Year End Tax Estimate and Tips: Part 2
In the second half of the tax estimate tips and tricks, find out how different kinds of deductibles and rates of taxation can affect your return in April.
7. Claim dividend income
Form 1099-DIV will determine whether or not your dividends from mutual funds qualify for the 15 percent tax rate or not. To figure out which dividends are paid from permissible resources and which ones are not, check the box “qualified”. Have you held shares on the dividends for 60 of the 121 days that are allotted? Make sure you complete this information in order to attain the dividends.
8. Capital gains and disaster loss
You may be able to avoid paying capital gains taxes by claiming gains with disaster losses. If your losses are greater than your gains, you are able to claim up to $3,000 to offset your income. This allows you to save your losses for future tax years.
9. Deduct car mileage for business use
You will need proof of costs if you wish to file under either the standard deduction or the itemized expenses method. If you have this proof, choose the method that will give you the greatest write-off. If you don’t have the proof, rely on the IRS standard mileage rate.
10. Small business tax deductions
If you bought depreciating items for your small business (i.e cell phones or computers) you may be able to write-off the expense of these business-benefiting items. There are different methods of depreciation, choose whichever one will give you the highest tax-return.
11. Give gifts
If you are contributing to a 529 plan, you can contribute up to $70,000 tax free and allocate the funds for 5 years. You can also git up to $14,000 ($28,000 for married couples) to as many individuals as you want within the year, and not have to file a gift-tax return.
12. Track retirement plan contributions
Max out your retirement plan contributions! If you have a 401(k) or another employer-based retirement plan (not a Roth) any amount of money that you contribute by the end of the year gives you a less taxable income. If you have a traditional IRA, your contributions are already tax-deductible, but any withdrawals will cost you in income taxes. A Roth IRA however allows for 100 percent tax-free withdrawals and you can even invest money after taxes are taken out. You have until April 15 to establish a traditional or Roth IRA for your 2015 taxes, and doing this sooner rather than later will allow you to reap more of the benefits.
13. Speed up deductions
The tax process can seem like such a drag, but moving up as many deductible expenses as you can.
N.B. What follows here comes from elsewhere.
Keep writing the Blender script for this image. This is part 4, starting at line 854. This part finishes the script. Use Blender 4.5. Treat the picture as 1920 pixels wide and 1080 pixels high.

There is a chance this could be greatly beneficial to you, such as selling properties or cashing out investments. A few other ways to speed up your deduction process are donating more to charity, making January’s mortgage payment in December and prepaying your property taxes.
- Do not follow this strategy if you believe you will find yourself in a higher tax bracket for 2016 as the deductions could possibly benefit you more at that time.